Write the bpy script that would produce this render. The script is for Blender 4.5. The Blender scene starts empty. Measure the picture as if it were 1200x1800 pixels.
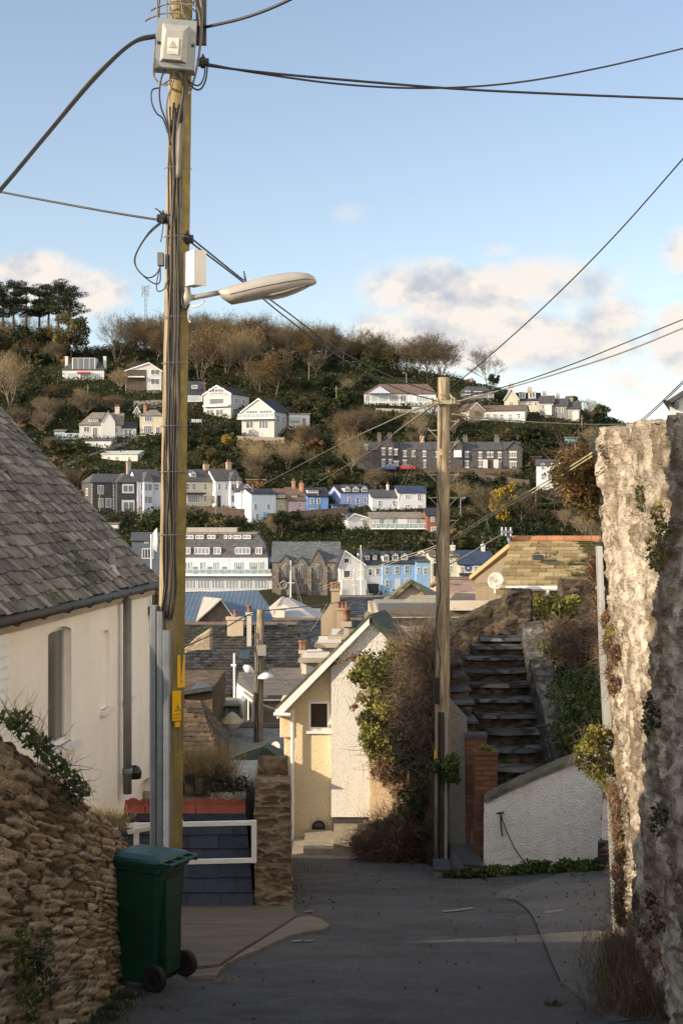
import bpy, bmesh, math, random
import numpy as np
from mathutils import Vector, Matrix
sc = bpy.context.scene
col = sc.collection
F = 2500.0                       # focal length in photo pixels (50 mm, 36 mm sensor height)
R = math.radians
def P(px, py, Y): return np.array([(px-600)/F*Y, Y, (900-py)/F*Y])
def ss(x, a, b):
    t = np.clip((x-a)/(b-a), 0, 1); return t*t*(3-2*t)

# ---------------------------------------------------------------- numpy noise
def h3(i, j, k, s=0):
    n = (i.astype(np.int64)*374761393 + j.astype(np.int64)*668265263 + k.astype(np.int64)*2147483647 + s*974711) & 0x7fffffff
    n = (n ^ (n >> 13))*1274126177 & 0x7fffffff
    n = (n ^ (n >> 16))*668265263 & 0x7fffffff
    return ((n ^ (n >> 15)) & 0xffffff)/float(0x1000000)
def vnoise(p, s=0):
    i = np.floor(p).astype(np.int64); f = p-i; f = f*f*(3-2*f)
    r = 0
    for a in (0, 1):
        for b in (0, 1):
            for c in (0, 1):
                w = (f[:, 0] if a else 1-f[:, 0])*(f[:, 1] if b else 1-f[:, 1])*(f[:, 2] if c else 1-f[:, 2])
                r = r+w*h3(i[:, 0]+a, i[:, 1]+b, i[:, 2]+c, s)
    return r
def fbm(p, o=4, s=0):
    r = 0; a = .5
    for k in range(o): r = r+a*(vnoise(p*2**k, s+k)-.5); a *= .5
    return r
def voro(p, s=0, jit=.9):
    i = np.floor(p).astype(np.int64)
    d1 = np.full(len(p), 9.); d2 = np.full(len(p), 9.); cid = np.zeros(len(p))
    for a in (-1, 0, 1):
        for b in (-1, 0, 1):
            for c in (-1, 0, 1):
                q = i+np.array([a, b, c])
                o = np.stack([h3(q[:, 0], q[:, 1], q[:, 2], s+t) for t in (1, 2, 3)], 1)
                d = np.sqrt((((q+.5+(o-.5)*jit)-p)**2).sum(1))
                m = d < d1
                d2 = np.where(m, d1, np.minimum(d2, d))
                cid = np.where(m, h3(q[:, 0], q[:, 1], q[:, 2], s+7), cid)
                d1 = np.where(m, d, d1)
    return d1, d2, cid

# ---------------------------------------------------------------- mesh building
class MB:
    def __init__(s): s.v = []; s.f = []; s.mi = []; s.r = []; s.uv = []; s.n = 0
    def add(s, v, f, mi=0, r=None, uv=None):
        b = s.n; s.v.extend([tuple(map(float, q)) for q in v]); s.n += len(v)
        for k, q in enumerate(f):
            s.f.append(tuple(b+i for i in q)); s.mi.append(mi)
            s.r.append(r if r is not None else .5)
            s.uv.append([uv[i] for i in q] if uv is not None else None)
        return s
    def box(s, x0, x1, y0, y1, z0, z1, mi=0, r=None, M=None):
        v = [(x, y, z) for x in (x0, x1) for y in (y0, y1) for z in (z0, z1)]
        if M is not None: v = [tuple(M @ Vector(q)) for q in v]
        return s.add(v, [(0, 1, 3, 2), (4, 6, 7, 5), (0, 4, 5, 1), (2, 3, 7, 6), (0, 2, 6, 4), (1, 5, 7, 3)], mi, r)
    def poly(s, pts, mi=0, uv=None, r=None): return s.add(pts, [tuple(range(len(pts)))], mi, r, uv)
    def slab(s, pts, t, mi=0, mi2=None, uvax=None):
        """a quad or polygon of 3D points thickened by t downwards along its normal"""
        p = [np.array(q, float) for q in pts]; n = np.cross(p[1]-p[0], p[2]-p[0]); n = n/(np.linalg.norm(n)+1e-9)
        if n[2] < 0: n = -n; p = p[::-1]
        m = len(p)
        u = p[1]-p[0]; 
        # u axis horizontal
        u = np.cross(n, [0, 0, 1.]) ; 
        if np.linalg.norm(u) < 1e-3: u = np.array([1., 0, 0])
        u = u/np.linalg.norm(u); w = np.cross(n, u)
        uv = [(float(q@u), float(q@w)) for q in p]
        s.add(p, [tuple(range(m))], mi, None, uv)
        lo = [q-n*t for q in p]; mi2 = mi if mi2 is None else mi2
        s.add(lo, [tuple(range(m))[::-1]], mi2)
        for i in range(m):
            j = (i+1) % m; s.add([p[i], lo[i], lo[j], p[j]], [(0, 1, 2, 3)], mi2)
        return s
    def tube(s, pts, r, n=6, mi=0, cap=True, rr=None):
        pts = [np.array(q, float) for q in pts]; m = len(pts)
        rad = r if hasattr(r, '__len__') else [r]*m
        V = []; up = None
        for i in range(m):
            t = pts[min(i+1, m-1)]-pts[max(i-1, 0)]; t = t/(np.linalg.norm(t)+1e-9)
            if up is None:
                up = np.array([0, 0, 1.]) if abs(t[2]) < .9 else np.array([1., 0, 0])
            a = np.cross(t, up); a /= np.linalg.norm(a)+1e-9; b = np.cross(a, t); up = b
            for k in range(n):
                c = 2*math.pi*k/n; V.append(pts[i]+rad[i]*(math.cos(c)*a+math.sin(c)*b))
        f = [(i*n+k, i*n+(k+1) % n, (i+1)*n+(k+1) % n, (i+1)*n+k) for i in range(m-1) for k in range(n)]
        if cap: f += [tuple(range(n))[::-1], tuple((m-1)*n+k for k in range(n))]
        return s.add(V, f, mi, rr)
    def lathe(s, prof, cx=0, cy=0, n=16, mi=0):
        V = [(cx+r*math.cos(2*math.pi*k/n), cy+r*math.sin(2*math.pi*k/n), z) for r, z in prof for k in range(n)]
        m = len(prof)
        f = [(i*n+k, i*n+(k+1) % n, (i+1)*n+(k+1) % n, (i+1)*n+k) for i in range(m-1) for k in range(n)]
        f += [tuple(range(n))[::-1], tuple((m-1)*n+k for k in range(n))]
        return s.add(V, f, mi)
    def build(s, name, mats, parent=None, smooth=False, loc=None, rz=None):
        me = bpy.data.meshes.new(name); me.from_pydata(s.v, [], s.f)
        if not isinstance(mats, (list, tuple)): mats = [mats]
        for m in mats: me.materials.append(m)
        me.polygons.foreach_set('material_index', s.mi)
        a = me.attributes.new('rnd', 'FLOAT', 'FACE'); a.data.foreach_set('value', s.r)
        if any(u is not None for u in s.uv):
            l = me.uv_layers.new(name='UVMap'); k = 0; flat = []
            for q, u in zip(s.f, s.uv):
                for i in range(len(q)): flat += list(u[i]) if u is not None else [0, 0]
            l.data.foreach_set('uv', flat)
        if smooth: me.polygons.foreach_set('use_smooth', [True]*len(s.f))
        me.validate(); me.update()
        o = bpy.data.objects.new(name, me); col.objects.link(o)
        if parent: o.parent = parent
        if loc is not None: o.location = loc
        if rz is not None: o.rotation_euler = (0, 0, rz)
        return o
def nmesh(name, V, Fc, mats, parent=None, smooth=True, attrs=None, frnd=None):
    """numpy arrays of verts and equal sized faces -> object"""
    me = bpy.data.meshes.new(name); V = np.asarray(V, np.float32); Fc = np.asarray(Fc, np.int32); k = Fc.shape[1]
    me.vertices.add(len(V)); me.vertices.foreach_set('co', V.ravel())
    me.loops.add(Fc.size); me.loops.foreach_set('vertex_index', Fc.ravel())
    me.polygons.add(len(Fc)); me.polygons.foreach_set('loop_start', np.arange(0, Fc.size, k, dtype=np.int32))
    me.polygons.foreach_set('loop_total', np.full(len(Fc), k, np.int32))
    me.polygons.foreach_set('use_smooth', [smooth]*len(Fc))
    for m in (mats if isinstance(mats, (list, tuple)) else [mats]): me.materials.append(m)
    if attrs:
        for kx, vv in attrs.items():
            a = me.attributes.new(kx, 'FLOAT', 'POINT'); a.data.foreach_set('value', np.asarray(vv, np.float32))
    if frnd is not None:
        a = me.attributes.new('rnd', 'FLOAT', 'FACE'); a.data.foreach_set('value', np.asarray(frnd, np.float32))
    me.update(calc_edges=True); me.validate()
    o = bpy.data.objects.new(name, me); col.objects.link(o)
    if parent: o.parent = parent
    return o
def tag(o, label=None, cat=None, group=None, kind=None):
    if label: o['label'] = label
    if cat: o['category'] = cat
    if group: o['group'] = group
    if kind: o['kind'] = kind
    return o
def thing(name, label, cat, loc=(0, 0, 0), rz=0, group=None):
    o = bpy.data.objects.new(name, None); col.objects.link(o); o.empty_display_size = .3
    o.location = loc; o.rotation_euler = (0, 0, rz); return tag(o, label, cat, group)
def copy_tree(o, parent=None):
    c = o.copy(); col.objects.link(c); c.parent = parent
    for ch in list(KIDS.get(o.name, [])): copy_tree(ch, c)
    return c
KIDS = {}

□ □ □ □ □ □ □

**SET EXERCISE**.
Without any pictures, reproduce the lines from the first one in the material through the line that has "t = np.clip((x-a)/(b-a), 0, 1);", exactly as they appear.

**OUTPUT**.
Write the bpy script that would produce this render. The script is for Blender 4.5. The Blender scene starts empty. Measure the picture as if it were 1200x1800 pixels.
import bpy, bmesh, math, random
import numpy as np
from mathutils import Vector, Matrix
sc = bpy.context.scene
col = sc.collection
F = 2500.0                       # focal length in photo pixels (50 mm, 36 mm sensor height)
R = math.radians
def P(px, py, Y): return np.array([(px-600)/F*Y, Y, (900-py)/F*Y])
def ss(x, a, b):
    t = np.clip((x-a)/(b-a), 0, 1); return t*t*(3-2*t)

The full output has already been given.